A decent automotive electrician could probably trace the wires, test the components, and find the problem, but I think that would be costly.
Thanks for the info. My car is a mostly stock (Borla Atak x-pipe/axle-back) ‘04. The ‘04, supposedly being a weird bird on this, is the reason that I bought the expensive replacements. Was getting zero codes before removing the (completely worn out) factory shocks. I replaced shocks and both upper connectors with original GM stuff. The car now rides insanely better, but I’m getting these codes after installing the new stuff. I’ve basically narrowed it down to being bad new shocks. I now intend to just get a Tech 2 guru to delete the F55 system from the car, allowing me to put whatever shocks on it that I choose, and removing future headaches with this fussy system that I really don’t give a rip about anyway.

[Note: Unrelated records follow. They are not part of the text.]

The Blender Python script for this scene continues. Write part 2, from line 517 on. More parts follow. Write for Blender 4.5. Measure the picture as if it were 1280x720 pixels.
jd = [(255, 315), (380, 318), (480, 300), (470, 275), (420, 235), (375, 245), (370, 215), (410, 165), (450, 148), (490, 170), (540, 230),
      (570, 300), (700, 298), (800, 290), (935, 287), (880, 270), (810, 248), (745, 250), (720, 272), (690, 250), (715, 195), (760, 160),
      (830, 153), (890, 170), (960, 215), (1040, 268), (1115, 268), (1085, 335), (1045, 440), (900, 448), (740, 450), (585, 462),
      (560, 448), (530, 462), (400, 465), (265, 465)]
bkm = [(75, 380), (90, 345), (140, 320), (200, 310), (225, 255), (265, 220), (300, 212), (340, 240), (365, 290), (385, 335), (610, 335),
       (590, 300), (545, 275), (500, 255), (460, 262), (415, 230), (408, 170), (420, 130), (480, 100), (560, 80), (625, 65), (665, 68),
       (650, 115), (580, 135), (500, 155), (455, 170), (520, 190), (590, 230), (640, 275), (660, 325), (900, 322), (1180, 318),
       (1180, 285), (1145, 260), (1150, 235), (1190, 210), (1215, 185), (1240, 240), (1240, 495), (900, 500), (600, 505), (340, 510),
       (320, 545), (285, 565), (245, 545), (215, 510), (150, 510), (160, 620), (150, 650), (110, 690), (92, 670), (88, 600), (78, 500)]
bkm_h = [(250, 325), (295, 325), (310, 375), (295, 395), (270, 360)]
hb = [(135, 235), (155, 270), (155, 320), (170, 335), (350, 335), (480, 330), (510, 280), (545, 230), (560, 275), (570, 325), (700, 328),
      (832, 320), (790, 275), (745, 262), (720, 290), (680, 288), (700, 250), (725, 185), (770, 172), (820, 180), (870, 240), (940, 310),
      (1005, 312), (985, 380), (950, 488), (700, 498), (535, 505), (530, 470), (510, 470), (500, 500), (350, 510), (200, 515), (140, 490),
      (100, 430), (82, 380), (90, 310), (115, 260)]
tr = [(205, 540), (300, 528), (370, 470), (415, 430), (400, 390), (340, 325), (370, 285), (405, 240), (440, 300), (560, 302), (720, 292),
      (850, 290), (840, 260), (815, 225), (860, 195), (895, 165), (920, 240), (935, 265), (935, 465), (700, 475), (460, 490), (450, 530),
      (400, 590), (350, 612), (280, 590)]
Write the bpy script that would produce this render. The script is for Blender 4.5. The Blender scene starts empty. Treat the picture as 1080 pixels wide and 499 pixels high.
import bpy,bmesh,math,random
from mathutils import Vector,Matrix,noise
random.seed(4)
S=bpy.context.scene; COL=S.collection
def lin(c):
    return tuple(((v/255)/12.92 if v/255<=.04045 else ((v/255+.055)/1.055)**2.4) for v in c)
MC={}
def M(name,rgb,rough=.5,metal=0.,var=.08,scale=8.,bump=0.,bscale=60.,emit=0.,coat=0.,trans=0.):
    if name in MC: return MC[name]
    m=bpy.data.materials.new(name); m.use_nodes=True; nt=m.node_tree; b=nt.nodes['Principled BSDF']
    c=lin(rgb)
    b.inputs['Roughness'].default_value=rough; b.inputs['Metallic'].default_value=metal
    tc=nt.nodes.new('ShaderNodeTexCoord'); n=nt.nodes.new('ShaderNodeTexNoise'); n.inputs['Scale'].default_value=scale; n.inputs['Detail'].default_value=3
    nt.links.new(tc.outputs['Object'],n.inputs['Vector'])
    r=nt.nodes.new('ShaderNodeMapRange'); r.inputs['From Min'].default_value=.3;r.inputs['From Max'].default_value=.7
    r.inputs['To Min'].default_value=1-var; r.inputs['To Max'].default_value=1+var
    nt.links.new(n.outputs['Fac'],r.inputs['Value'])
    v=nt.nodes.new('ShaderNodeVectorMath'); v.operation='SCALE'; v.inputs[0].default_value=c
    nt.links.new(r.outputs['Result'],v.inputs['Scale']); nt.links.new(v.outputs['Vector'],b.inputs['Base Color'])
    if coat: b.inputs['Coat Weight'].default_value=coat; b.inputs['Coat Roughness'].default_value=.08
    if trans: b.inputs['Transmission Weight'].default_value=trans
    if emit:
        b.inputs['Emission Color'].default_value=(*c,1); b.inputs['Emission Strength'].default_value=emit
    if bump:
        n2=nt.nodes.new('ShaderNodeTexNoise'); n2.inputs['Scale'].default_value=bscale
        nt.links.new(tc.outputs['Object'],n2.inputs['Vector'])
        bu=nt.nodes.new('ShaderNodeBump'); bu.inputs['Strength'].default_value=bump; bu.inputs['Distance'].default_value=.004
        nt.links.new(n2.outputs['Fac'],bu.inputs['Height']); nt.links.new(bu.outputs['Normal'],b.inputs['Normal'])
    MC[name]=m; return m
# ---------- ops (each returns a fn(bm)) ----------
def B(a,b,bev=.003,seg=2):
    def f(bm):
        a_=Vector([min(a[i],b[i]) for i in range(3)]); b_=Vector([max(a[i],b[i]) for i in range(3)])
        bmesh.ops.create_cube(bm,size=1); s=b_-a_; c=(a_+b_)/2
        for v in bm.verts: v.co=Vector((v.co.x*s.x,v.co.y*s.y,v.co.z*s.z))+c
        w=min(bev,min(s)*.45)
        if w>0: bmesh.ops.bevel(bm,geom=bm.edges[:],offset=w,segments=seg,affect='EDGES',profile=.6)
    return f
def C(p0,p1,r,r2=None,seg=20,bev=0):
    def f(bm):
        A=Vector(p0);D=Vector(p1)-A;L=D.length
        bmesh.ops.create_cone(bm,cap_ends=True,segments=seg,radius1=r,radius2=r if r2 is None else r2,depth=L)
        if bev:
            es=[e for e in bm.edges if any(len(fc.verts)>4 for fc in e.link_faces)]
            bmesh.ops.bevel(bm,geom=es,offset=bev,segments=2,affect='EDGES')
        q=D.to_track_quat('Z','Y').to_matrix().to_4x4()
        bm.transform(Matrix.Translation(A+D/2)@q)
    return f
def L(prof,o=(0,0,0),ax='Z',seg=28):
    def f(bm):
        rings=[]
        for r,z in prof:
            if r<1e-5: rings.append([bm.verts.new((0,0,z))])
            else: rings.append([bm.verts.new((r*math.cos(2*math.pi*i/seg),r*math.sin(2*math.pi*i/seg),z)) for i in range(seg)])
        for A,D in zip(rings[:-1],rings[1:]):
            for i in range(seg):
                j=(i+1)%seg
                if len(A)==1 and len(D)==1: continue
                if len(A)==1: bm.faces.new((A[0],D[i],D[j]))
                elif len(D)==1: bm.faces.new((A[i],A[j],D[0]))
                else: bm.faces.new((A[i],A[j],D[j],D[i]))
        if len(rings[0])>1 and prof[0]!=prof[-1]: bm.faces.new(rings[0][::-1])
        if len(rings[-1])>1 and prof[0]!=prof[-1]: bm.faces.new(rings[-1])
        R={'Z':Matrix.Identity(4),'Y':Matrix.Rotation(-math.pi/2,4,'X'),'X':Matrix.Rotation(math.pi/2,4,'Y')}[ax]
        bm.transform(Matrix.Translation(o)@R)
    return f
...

Thanks for the info. My car is a mostly stock (Borla Atak x-pipe/axle-back) ‘04. The ‘04, supposedly being a weird bird on this, is the reason that I bought the expensive replacements. Was getting zero codes before removing the (completely worn out) factory shocks. I replaced shocks and both upper connectors with original GM stuff. The car now rides insanely better, but I’m getting these codes after installing the new stuff. I’ve basically narrowed it down to being bad new shocks. I now intend to just get a Tech 2 guru to delete the F55 system from the car, allowing me to put whatever shocks on it that I choose, and removing future headaches with this fussy system that I really don’t give a rip about anyway.
If you replaced the connectors and they were good before, maybe they are not wired properly. Also if you bought them recently they should still be under warranty.
If you replaced the connectors and they were good before, maybe they are not wired properly. Also if you bought them recently they should still be under warranty.
Connectors were good before, but had oil on them from original shocks leaking (yet still no codes). There was really no wiring required, as they just snap onto the connector from the factory harness. I intend to get refunded for the shocks and go back with C6 shocks, or something similar.